* _PROBLEM DESCRIPTION_
Gather up the lines with the word "extra" in them.
* start DATA EXCERPT *
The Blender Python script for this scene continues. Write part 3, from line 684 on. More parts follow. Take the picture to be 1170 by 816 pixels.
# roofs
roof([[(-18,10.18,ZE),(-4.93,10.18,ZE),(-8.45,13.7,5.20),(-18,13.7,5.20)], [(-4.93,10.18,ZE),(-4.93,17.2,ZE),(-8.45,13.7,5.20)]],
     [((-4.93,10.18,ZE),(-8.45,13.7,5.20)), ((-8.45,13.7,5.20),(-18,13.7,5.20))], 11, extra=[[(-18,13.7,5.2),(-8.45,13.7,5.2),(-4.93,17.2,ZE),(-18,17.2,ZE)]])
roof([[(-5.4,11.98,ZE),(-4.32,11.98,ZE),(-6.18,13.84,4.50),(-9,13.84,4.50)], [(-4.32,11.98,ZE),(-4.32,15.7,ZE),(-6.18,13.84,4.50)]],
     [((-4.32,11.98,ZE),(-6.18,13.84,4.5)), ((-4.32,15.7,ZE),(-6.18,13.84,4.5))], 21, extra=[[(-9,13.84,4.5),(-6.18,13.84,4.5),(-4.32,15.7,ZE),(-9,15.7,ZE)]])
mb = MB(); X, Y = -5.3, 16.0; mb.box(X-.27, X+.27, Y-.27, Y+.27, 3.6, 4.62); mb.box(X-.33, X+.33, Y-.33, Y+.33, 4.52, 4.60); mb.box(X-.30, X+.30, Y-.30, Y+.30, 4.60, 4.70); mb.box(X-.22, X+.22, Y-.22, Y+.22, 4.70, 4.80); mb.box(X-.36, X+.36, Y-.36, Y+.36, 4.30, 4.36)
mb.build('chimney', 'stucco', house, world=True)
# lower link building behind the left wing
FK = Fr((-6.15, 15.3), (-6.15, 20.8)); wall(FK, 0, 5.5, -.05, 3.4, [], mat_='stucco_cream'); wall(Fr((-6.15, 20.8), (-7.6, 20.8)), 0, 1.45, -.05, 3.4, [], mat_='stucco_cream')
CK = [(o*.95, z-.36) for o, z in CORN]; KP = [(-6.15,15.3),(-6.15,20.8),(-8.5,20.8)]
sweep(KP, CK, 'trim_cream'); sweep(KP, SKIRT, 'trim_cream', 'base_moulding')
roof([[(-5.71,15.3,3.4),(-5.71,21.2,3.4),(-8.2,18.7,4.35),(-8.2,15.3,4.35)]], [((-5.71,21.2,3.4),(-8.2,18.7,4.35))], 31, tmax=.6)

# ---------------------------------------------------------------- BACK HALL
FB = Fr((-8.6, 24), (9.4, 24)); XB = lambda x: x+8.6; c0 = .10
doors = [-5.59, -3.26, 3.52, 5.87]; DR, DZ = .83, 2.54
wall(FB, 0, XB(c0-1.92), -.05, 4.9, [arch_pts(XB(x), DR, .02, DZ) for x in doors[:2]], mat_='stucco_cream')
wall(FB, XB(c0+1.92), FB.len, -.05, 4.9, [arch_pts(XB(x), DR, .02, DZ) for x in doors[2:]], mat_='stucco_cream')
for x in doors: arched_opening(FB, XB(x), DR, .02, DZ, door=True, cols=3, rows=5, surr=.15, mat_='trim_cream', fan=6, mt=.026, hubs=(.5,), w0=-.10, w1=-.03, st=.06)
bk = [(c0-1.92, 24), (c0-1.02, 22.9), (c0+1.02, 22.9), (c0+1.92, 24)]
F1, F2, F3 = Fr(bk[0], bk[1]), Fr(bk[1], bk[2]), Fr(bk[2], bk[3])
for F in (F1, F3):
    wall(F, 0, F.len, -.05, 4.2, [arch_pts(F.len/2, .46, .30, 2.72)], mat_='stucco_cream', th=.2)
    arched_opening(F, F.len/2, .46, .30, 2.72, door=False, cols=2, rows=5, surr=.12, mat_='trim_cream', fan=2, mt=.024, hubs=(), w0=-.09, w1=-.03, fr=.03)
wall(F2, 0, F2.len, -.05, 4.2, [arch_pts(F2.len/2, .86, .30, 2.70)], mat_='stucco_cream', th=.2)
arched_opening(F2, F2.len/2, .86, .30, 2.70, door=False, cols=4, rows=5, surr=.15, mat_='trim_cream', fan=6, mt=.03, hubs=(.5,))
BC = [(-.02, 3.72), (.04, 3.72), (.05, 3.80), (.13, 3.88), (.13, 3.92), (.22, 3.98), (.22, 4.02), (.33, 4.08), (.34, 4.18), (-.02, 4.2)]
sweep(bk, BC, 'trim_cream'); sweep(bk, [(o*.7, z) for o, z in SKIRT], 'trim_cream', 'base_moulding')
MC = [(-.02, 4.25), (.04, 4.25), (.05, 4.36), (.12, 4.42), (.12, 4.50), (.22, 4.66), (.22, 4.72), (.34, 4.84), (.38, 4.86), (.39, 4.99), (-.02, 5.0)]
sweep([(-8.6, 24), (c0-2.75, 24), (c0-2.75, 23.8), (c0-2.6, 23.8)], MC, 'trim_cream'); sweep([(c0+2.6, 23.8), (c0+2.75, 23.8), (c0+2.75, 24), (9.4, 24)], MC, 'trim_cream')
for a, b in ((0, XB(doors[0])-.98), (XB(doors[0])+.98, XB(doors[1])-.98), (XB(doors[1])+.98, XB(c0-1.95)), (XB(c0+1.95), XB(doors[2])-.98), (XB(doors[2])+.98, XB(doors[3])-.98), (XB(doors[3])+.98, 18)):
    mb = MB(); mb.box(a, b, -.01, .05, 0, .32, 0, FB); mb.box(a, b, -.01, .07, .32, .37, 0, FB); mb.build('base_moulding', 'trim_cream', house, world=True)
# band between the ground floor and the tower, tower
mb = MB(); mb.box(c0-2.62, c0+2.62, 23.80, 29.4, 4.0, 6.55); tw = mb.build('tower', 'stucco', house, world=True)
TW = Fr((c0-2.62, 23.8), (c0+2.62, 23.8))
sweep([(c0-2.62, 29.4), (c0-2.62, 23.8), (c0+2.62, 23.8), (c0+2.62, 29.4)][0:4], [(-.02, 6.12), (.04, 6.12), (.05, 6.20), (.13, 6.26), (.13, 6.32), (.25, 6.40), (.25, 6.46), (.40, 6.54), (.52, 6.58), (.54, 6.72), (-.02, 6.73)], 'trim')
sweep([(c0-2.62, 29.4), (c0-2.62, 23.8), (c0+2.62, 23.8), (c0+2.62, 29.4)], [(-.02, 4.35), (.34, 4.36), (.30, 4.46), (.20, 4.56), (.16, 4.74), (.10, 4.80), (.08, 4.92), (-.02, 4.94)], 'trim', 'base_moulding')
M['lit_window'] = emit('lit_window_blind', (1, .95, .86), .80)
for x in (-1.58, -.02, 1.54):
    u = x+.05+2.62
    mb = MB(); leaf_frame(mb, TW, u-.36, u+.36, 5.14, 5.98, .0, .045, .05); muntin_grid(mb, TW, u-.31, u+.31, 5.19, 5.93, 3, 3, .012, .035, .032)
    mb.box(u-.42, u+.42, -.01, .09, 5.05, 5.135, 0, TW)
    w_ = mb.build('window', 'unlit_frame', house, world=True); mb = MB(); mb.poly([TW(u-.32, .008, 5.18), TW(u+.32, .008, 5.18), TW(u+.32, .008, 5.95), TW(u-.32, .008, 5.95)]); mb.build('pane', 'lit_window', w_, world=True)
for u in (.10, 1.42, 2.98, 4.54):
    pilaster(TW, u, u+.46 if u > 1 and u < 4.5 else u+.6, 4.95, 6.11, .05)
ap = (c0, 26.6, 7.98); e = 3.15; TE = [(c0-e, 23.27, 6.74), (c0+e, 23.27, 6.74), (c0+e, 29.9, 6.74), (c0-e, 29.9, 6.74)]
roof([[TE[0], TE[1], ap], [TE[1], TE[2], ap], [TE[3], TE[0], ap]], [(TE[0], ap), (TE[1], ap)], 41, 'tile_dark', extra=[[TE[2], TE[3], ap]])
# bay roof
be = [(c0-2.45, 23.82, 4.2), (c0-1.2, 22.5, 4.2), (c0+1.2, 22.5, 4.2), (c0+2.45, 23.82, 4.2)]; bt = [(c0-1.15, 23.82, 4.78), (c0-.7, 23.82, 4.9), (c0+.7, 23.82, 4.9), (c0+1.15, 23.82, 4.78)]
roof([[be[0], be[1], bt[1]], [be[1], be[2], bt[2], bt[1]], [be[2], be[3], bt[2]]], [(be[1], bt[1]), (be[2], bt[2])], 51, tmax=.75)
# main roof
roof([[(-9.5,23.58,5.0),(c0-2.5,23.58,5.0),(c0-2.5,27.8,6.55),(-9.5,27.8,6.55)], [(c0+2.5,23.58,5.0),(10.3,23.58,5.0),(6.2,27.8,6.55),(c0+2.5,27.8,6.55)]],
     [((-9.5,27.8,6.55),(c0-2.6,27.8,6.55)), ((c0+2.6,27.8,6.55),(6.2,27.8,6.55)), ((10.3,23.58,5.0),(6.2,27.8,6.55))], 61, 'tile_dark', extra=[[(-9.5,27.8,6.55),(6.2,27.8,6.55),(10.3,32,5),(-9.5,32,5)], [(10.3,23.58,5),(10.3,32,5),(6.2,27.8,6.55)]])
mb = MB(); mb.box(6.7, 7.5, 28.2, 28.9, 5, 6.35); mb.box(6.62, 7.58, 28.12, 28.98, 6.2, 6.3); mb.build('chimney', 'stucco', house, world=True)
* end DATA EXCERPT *
* _OUTPUT BELOW_
     [((-4.93,10.18,ZE),(-8.45,13.7,5.20)), ((-8.45,13.7,5.20),(-18,13.7,5.20))], 11, extra=[[(-18,13.7,5.2),(-8.45,13.7,5.2),(-4.93,17.2,ZE),(-18,17.2,ZE)]])
     [((-4.32,11.98,ZE),(-6.18,13.84,4.5)), ((-4.32,15.7,ZE),(-6.18,13.84,4.5))], 21, extra=[[(-9,13.84,4.5),(-6.18,13.84,4.5),(-4.32,15.7,ZE),(-9,15.7,ZE)]])
roof([[TE[0], TE[1], ap], [TE[1], TE[2], ap], [TE[3], TE[0], ap]], [(TE[0], ap), (TE[1], ap)], 41, 'tile_dark', extra=[[TE[2], TE[3], ap]])
     [((-9.5,27.8,6.55),(c0-2.6,27.8,6.55)), ((c0+2.6,27.8,6.55),(6.2,27.8,6.55)), ((10.3,23.58,5.0),(6.2,27.8,6.55))], 61, 'tile_dark', extra=[[(-9.5,27.8,6.55),(6.2,27.8,6.55),(10.3,32,5),(-9.5,32,5)], [(10.3,23.58,5),(10.3,32,5),(6.2,27.8,6.55)]])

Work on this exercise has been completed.